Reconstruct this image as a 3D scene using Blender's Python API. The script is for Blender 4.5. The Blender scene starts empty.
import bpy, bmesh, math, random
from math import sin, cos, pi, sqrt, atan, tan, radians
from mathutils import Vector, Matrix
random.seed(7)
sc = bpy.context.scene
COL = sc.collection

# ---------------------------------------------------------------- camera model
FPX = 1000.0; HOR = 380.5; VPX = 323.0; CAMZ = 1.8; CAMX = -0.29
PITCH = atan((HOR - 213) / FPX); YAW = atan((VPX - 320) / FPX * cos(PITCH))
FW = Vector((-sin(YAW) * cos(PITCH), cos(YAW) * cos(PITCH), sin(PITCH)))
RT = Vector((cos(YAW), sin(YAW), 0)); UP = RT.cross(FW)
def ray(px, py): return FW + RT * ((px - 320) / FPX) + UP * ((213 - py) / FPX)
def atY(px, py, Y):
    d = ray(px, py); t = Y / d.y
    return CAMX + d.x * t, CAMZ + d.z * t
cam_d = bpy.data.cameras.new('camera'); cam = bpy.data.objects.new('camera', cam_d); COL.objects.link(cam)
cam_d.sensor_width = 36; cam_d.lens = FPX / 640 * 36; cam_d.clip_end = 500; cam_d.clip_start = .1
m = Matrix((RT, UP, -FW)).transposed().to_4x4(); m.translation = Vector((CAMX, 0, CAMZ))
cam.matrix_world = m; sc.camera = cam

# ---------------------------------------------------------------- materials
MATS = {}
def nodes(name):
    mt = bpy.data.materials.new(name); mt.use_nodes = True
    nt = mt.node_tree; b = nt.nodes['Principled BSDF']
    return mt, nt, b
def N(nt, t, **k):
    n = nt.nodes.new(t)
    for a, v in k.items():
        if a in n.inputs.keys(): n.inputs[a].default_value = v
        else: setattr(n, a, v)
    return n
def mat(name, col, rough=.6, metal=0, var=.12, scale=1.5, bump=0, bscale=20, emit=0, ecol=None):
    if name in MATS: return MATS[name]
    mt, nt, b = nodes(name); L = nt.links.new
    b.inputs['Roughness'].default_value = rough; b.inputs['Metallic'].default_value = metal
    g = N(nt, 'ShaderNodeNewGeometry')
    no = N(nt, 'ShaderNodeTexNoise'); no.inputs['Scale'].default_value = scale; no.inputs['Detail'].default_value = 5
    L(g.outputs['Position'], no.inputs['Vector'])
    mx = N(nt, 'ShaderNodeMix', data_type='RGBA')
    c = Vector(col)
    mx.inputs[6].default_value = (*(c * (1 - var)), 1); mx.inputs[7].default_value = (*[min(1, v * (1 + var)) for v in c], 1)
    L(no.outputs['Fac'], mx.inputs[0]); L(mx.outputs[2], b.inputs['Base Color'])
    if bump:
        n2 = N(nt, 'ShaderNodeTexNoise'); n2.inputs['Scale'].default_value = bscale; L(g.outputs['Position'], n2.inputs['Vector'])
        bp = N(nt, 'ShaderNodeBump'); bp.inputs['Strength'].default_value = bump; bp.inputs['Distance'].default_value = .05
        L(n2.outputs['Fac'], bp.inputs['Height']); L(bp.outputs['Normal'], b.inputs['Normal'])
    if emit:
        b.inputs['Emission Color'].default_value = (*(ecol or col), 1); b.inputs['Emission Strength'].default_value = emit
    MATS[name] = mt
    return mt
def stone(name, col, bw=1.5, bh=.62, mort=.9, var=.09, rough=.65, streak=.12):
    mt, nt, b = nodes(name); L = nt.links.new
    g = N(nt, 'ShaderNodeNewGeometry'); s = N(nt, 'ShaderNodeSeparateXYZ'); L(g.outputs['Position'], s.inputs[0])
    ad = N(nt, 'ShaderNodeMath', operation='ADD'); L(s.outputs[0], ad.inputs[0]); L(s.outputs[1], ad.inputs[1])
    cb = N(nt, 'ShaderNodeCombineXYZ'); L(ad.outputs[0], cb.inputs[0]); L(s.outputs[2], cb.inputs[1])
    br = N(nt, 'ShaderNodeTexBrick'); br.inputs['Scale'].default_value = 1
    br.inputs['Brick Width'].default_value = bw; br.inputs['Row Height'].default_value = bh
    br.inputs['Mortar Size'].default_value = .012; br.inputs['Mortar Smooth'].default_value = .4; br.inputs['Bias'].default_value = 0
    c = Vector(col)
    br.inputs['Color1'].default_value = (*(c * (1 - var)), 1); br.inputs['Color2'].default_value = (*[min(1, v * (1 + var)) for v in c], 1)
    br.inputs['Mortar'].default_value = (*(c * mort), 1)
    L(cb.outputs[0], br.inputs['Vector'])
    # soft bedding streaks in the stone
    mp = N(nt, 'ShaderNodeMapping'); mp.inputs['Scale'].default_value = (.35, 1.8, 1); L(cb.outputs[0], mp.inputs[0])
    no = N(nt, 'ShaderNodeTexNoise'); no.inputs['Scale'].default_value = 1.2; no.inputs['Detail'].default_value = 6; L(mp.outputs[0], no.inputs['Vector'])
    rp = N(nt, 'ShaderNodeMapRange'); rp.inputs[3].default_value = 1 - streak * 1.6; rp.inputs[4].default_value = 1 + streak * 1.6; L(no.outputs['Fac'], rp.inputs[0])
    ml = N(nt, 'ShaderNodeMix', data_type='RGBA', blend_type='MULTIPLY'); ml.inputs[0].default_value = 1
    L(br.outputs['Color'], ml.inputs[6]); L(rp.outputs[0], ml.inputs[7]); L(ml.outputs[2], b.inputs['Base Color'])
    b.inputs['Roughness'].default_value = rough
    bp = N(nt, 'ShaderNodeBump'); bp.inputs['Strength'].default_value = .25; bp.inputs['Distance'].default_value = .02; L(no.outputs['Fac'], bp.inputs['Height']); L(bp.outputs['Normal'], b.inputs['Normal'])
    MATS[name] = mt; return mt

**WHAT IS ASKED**
Reproduce only the lines from the top of the material through the one bearing "COL = sc.collection", each exactly as it stands.

**OUTPUT OF THE EXERCISE**
Reconstruct this image as a 3D scene using Blender's Python API. The script is for Blender 4.5. The Blender scene starts empty.
import bpy, bmesh, math, random
from math import sin, cos, pi, sqrt, atan, tan, radians
from mathutils import Vector, Matrix
random.seed(7)
sc = bpy.context.scene
COL = sc.collection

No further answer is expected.